--- Stored data ---
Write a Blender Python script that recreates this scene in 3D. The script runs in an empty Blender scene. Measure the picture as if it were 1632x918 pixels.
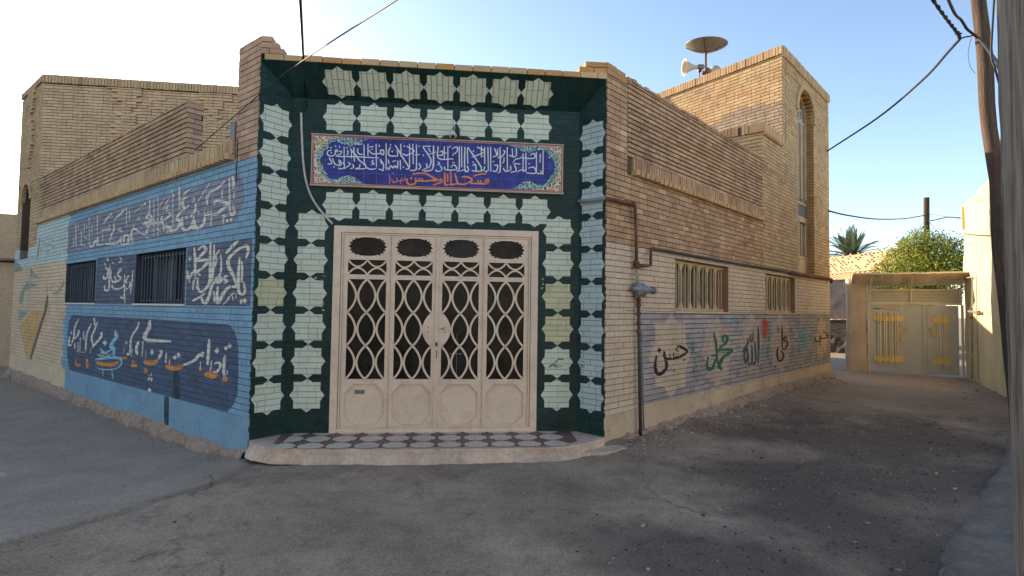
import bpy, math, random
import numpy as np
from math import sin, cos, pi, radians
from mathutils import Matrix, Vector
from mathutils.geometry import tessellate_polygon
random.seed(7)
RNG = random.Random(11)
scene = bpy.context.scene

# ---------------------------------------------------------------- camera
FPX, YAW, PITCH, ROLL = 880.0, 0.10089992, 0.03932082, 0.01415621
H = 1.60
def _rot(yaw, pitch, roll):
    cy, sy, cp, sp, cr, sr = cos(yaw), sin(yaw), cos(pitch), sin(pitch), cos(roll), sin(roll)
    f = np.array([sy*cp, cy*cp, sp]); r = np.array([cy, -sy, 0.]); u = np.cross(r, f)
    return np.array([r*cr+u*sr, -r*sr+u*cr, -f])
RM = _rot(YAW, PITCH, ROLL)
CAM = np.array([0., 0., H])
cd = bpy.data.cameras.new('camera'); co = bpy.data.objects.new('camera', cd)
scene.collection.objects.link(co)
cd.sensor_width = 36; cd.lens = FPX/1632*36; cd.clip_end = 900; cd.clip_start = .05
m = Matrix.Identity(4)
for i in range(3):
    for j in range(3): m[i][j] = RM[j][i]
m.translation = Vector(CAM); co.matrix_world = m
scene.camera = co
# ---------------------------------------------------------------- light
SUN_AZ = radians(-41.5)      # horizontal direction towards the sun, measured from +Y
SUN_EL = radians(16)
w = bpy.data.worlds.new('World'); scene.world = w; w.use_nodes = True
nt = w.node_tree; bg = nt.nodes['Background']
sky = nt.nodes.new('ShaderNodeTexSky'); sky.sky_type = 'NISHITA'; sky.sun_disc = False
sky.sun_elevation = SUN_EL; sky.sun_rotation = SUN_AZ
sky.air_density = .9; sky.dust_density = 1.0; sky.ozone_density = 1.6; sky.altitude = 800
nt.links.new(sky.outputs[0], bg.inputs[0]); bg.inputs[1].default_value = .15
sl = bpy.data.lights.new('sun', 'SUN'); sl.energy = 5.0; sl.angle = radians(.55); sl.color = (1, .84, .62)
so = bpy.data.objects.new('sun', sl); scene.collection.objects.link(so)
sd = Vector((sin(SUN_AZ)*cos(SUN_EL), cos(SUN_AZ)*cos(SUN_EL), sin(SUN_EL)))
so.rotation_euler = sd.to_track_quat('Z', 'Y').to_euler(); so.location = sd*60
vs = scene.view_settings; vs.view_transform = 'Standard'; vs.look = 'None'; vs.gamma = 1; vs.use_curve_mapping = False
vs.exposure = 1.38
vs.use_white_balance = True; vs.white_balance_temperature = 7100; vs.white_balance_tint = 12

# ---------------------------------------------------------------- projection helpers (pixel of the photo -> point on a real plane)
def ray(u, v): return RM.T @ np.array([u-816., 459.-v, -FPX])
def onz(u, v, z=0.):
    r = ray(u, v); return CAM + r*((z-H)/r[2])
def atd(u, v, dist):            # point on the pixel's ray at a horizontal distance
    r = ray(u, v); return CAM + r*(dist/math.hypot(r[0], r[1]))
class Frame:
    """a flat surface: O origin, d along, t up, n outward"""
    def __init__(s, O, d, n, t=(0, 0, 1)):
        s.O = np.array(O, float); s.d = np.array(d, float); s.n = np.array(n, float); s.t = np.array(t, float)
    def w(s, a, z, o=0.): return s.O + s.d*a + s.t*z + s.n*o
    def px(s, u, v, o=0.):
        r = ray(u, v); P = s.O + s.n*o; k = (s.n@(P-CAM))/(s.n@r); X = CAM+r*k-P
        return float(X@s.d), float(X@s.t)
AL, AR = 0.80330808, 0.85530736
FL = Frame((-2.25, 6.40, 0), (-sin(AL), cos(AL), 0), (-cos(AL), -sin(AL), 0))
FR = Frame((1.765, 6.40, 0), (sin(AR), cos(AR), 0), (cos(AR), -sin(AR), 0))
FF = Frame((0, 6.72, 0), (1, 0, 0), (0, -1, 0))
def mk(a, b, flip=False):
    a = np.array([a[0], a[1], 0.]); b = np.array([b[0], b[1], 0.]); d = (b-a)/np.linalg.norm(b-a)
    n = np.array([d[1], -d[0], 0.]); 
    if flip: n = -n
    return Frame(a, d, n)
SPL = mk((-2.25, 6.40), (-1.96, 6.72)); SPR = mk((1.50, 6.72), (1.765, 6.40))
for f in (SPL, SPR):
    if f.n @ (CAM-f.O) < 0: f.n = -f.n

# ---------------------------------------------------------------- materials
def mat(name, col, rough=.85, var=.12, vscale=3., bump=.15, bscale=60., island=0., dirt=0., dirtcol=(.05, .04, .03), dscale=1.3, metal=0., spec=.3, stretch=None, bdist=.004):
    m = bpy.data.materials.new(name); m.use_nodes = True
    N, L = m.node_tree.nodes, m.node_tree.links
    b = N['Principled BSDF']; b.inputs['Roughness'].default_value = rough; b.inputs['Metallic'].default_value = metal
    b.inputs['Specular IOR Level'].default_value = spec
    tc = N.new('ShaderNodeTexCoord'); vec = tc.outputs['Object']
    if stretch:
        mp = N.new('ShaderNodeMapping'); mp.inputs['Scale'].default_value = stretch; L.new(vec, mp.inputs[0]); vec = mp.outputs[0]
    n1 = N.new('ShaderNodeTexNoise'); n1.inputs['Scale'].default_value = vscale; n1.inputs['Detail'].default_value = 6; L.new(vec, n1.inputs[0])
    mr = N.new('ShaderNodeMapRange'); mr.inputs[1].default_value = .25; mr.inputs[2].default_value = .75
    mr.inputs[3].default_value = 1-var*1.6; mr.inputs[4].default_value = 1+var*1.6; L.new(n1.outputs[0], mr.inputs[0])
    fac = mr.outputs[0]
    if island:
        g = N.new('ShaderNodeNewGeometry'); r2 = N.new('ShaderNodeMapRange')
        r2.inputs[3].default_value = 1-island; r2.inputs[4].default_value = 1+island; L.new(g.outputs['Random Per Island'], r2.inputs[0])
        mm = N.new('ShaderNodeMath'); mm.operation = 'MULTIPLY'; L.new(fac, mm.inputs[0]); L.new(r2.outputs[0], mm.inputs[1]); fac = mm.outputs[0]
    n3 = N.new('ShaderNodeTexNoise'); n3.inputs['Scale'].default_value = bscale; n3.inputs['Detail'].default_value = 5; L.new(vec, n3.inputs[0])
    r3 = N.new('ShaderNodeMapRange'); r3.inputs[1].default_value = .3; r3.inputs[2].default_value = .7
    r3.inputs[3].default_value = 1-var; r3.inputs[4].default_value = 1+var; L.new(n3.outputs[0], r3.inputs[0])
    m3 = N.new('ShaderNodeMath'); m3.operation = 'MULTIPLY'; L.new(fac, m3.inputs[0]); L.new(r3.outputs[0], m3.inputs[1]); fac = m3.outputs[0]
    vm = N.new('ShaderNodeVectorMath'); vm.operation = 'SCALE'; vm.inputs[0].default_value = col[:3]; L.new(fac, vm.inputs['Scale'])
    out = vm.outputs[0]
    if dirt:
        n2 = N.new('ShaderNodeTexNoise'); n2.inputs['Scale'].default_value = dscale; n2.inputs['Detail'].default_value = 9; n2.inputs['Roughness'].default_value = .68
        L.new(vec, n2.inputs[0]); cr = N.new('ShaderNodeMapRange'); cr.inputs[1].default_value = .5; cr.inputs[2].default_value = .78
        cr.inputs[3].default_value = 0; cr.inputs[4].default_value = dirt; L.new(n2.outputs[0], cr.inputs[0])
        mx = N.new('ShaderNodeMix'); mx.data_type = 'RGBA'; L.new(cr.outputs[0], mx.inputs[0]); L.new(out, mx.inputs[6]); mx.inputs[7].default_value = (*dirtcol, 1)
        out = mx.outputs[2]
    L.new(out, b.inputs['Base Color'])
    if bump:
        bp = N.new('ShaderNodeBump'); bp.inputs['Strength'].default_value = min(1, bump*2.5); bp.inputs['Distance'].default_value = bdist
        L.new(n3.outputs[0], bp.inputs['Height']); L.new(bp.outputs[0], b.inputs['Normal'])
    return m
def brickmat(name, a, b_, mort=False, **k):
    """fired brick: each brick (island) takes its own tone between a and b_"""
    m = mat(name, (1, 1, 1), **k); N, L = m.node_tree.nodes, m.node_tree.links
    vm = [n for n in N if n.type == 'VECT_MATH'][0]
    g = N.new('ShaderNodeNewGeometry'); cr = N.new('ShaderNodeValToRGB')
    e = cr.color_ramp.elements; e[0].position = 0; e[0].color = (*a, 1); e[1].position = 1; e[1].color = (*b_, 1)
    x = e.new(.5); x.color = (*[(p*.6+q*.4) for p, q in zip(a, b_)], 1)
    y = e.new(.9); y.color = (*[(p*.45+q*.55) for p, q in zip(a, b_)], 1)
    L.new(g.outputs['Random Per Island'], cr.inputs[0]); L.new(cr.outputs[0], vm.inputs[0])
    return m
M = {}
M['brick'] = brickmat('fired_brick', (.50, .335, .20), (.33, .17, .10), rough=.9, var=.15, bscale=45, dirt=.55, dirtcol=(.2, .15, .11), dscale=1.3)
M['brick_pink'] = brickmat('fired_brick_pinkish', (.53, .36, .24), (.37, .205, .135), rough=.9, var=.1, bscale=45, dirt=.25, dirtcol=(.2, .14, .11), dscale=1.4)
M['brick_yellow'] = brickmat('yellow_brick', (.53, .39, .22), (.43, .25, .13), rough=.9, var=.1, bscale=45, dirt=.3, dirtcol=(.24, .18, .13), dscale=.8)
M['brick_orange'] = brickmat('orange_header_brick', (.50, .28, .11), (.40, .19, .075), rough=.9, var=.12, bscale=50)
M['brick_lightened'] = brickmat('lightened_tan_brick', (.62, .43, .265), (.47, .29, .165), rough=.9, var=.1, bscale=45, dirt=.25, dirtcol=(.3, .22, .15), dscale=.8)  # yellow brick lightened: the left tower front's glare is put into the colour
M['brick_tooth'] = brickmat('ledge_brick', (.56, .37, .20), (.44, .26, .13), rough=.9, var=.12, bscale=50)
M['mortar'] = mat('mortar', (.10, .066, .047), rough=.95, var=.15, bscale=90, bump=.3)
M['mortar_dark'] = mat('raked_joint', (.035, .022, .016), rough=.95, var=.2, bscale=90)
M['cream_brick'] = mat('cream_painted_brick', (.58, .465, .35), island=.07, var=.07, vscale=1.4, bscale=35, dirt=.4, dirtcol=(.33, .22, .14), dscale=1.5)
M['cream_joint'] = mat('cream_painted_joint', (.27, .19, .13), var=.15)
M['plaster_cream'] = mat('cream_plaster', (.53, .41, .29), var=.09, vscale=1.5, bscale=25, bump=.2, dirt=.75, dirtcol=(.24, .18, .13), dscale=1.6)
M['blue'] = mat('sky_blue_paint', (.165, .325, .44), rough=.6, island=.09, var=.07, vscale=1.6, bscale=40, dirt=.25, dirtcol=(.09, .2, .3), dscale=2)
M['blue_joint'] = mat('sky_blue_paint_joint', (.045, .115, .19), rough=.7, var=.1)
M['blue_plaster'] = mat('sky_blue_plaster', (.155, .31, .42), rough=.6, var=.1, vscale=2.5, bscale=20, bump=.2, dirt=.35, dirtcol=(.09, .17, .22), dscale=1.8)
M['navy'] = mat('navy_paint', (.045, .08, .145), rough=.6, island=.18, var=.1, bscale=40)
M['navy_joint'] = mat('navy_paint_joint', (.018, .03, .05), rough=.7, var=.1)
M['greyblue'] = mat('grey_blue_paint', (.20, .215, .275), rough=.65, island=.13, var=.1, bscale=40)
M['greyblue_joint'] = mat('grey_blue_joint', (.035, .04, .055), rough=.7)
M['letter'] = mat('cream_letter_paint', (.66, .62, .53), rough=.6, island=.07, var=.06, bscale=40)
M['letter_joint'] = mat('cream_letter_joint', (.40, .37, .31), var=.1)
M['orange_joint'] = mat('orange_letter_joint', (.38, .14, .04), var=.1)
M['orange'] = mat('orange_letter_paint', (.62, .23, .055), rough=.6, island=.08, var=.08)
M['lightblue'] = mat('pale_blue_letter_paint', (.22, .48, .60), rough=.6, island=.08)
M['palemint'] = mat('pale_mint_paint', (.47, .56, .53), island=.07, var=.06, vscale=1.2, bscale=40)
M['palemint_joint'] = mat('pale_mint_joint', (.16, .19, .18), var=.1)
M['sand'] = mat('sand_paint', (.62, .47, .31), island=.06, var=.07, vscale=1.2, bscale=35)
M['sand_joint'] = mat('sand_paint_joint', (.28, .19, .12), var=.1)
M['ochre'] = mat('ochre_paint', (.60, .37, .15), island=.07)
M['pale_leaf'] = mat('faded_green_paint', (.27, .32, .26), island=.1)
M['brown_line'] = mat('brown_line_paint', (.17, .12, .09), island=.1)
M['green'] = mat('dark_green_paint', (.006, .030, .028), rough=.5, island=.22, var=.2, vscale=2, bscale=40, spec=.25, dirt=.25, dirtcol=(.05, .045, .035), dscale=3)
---
§ **Exercise requirements**
Exactly as written, please give again the lines from the beginning of the listing through the line containing "scene = bpy.context.scene", inclusive, without any pictures.

§ **Completed task**
Write a Blender Python script that recreates this scene in 3D. The script runs in an empty Blender scene. Measure the picture as if it were 1632x918 pixels.
import bpy, math, random
import numpy as np
from math import sin, cos, pi, radians
from mathutils import Matrix, Vector
from mathutils.geometry import tessellate_polygon
random.seed(7)
RNG = random.Random(11)
scene = bpy.context.scene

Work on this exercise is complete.